*EXERCISE DETAILS:* Starting at the first line of the data below, write out each line exactly until you reach the line containing "return c2w(L,D,H+(HOR-y)/F_PX*D)", and include that line too.
--- Begin SOURCE EXCERPT ---
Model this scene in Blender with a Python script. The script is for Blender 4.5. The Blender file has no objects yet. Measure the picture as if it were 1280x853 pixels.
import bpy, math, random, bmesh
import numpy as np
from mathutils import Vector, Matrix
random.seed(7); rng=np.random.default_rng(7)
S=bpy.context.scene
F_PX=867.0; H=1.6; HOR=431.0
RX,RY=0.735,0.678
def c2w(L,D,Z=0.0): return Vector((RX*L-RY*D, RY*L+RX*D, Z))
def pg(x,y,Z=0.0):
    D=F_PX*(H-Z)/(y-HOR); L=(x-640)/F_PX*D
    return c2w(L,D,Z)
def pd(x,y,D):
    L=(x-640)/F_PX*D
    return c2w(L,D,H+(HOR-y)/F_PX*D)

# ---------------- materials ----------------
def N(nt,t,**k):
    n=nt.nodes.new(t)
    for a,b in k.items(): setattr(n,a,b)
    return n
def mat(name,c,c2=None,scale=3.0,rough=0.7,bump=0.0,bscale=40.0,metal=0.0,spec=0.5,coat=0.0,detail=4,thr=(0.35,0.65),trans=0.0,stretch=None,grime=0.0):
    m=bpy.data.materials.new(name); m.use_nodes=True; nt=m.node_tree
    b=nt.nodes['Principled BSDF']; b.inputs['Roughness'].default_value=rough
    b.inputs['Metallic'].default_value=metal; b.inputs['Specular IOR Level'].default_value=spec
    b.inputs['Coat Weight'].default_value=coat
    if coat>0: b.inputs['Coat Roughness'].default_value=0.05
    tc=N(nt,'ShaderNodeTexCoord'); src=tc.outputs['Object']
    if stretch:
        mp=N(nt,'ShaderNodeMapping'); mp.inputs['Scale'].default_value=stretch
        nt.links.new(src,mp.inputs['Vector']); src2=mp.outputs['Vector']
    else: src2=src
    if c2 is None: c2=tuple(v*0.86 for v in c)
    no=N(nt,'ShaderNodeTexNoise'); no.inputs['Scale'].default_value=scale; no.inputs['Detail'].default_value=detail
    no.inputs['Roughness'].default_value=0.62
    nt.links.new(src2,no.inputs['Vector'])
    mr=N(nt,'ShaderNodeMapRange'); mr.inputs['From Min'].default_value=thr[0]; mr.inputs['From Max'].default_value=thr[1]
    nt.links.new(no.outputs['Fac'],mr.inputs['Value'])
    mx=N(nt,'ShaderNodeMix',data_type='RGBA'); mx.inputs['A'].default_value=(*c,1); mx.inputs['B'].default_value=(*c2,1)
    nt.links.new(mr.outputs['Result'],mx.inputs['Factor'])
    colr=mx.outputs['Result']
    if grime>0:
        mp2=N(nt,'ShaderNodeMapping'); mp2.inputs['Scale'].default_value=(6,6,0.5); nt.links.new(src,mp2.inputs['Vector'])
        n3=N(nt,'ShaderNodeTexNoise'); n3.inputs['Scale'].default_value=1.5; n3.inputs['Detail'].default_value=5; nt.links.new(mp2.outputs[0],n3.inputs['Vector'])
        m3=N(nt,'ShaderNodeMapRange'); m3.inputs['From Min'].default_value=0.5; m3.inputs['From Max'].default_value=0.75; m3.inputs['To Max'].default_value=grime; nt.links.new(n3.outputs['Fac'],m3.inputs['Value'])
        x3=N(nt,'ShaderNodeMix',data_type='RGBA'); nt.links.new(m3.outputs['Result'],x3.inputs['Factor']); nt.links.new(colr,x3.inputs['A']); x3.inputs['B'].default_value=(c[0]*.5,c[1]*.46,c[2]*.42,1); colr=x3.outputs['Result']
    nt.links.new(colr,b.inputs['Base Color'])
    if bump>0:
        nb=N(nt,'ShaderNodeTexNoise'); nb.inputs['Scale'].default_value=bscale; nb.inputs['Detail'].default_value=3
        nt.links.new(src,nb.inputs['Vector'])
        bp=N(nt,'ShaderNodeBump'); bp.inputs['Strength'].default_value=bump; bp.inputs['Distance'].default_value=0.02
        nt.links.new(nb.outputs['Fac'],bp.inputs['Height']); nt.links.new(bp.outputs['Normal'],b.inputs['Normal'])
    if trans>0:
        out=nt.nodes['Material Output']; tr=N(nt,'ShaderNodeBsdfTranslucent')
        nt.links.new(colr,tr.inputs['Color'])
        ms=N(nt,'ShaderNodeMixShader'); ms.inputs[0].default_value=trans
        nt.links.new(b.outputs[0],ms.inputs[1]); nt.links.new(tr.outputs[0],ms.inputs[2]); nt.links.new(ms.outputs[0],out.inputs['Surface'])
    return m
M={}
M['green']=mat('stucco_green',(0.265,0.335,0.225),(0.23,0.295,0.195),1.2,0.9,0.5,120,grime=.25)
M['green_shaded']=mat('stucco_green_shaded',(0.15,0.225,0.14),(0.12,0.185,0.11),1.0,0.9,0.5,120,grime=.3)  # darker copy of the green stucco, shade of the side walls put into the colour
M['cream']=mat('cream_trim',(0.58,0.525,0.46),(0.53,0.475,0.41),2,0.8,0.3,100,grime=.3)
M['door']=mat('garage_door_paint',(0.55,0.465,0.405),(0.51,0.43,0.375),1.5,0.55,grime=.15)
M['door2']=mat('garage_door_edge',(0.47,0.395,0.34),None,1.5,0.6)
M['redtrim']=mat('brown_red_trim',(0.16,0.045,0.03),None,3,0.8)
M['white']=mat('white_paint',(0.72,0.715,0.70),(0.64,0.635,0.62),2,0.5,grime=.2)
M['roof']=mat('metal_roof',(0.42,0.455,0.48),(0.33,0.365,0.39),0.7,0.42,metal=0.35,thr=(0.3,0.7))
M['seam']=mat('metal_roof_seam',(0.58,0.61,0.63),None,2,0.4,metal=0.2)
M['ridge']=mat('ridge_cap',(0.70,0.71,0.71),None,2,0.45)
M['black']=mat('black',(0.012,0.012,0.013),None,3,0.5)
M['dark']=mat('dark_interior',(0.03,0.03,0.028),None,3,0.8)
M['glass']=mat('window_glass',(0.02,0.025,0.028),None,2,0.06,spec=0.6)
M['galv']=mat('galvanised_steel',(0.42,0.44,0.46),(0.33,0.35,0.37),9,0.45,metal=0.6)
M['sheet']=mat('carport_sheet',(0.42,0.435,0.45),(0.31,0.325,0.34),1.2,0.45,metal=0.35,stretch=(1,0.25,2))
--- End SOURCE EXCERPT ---
*RESULT OF THIS TASK:*
Model this scene in Blender with a Python script. The script is for Blender 4.5. The Blender file has no objects yet. Measure the picture as if it were 1280x853 pixels.
import bpy, math, random, bmesh
import numpy as np
from mathutils import Vector, Matrix
random.seed(7); rng=np.random.default_rng(7)
S=bpy.context.scene
F_PX=867.0; H=1.6; HOR=431.0
RX,RY=0.735,0.678
def c2w(L,D,Z=0.0): return Vector((RX*L-RY*D, RY*L+RX*D, Z))
def pg(x,y,Z=0.0):
    D=F_PX*(H-Z)/(y-HOR); L=(x-640)/F_PX*D
    return c2w(L,D,Z)
def pd(x,y,D):
    L=(x-640)/F_PX*D
    return c2w(L,D,H+(HOR-y)/F_PX*D)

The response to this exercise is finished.